Sikander walked the audience through the previous iterations of the project. In its initial location of installation, Madison Square Garden in New York City, the sculpture’s face looked out proudly, but when “Witness” moved to the University of Houston, it faced a different fate. There, it was beheaded in the middle of the night;  the piece had been deemed satanic by its vandals. Sikander offered in response that “instead of censoring or destroying art” we should “embrace its ability to challenge our perspectives, to see beyond binaries, to engage with the complexities of identity” and “the right for women to be heard and seen.”

Another work Sikander focused on during the discussion was her “Singing Spheres.” In her construction of the spheres, she linked her use of “ink with oil, oil with movement, movement with time, time with history, [and] history with hierarchy.” She described how the spheres, in all their movement, represented the “feminine form” and “its redemptive power, almost as a counter to global capital” as well as the hierarchies and histories she previously noted.

In the second half of the talk, Sikander sat down with James Steward, Director of the Princeton University Art Museum. When asked about the “question of indigeneity” in her practice and training as an artist as a Pakistani-American visual artist, Sikander responded by saying “in terms of [her] background of learning manuscript painting…there should not be a fetish about what that is,” and resisted the idea, informed by colonial legacy, that the “language of artists” in Pakistan can be diminished to one specific form. Other forms, she explained, such as the abstract expressionism that makes its way into much of Sikander’s work, were also prevalent in Pakistan during the time of her artistic training.

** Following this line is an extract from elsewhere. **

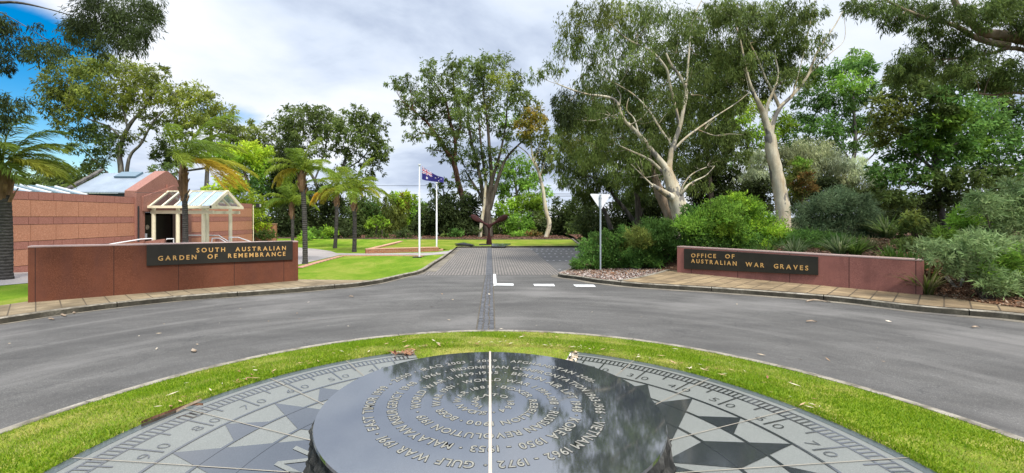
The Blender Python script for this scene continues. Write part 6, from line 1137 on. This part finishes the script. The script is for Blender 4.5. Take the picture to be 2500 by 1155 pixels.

As the talk came to a close, Sikander further emphasized this point by discussing who decides what is considered indigenous in the context of how history is told and retold from the perspectives of those holding power. The stories we understand about art history and history more generally, she said, are “embedded in the histories of [who was] the highest bidder,” but deconstructing colonial narratives, even repurposing them, “is where the creativity lies.”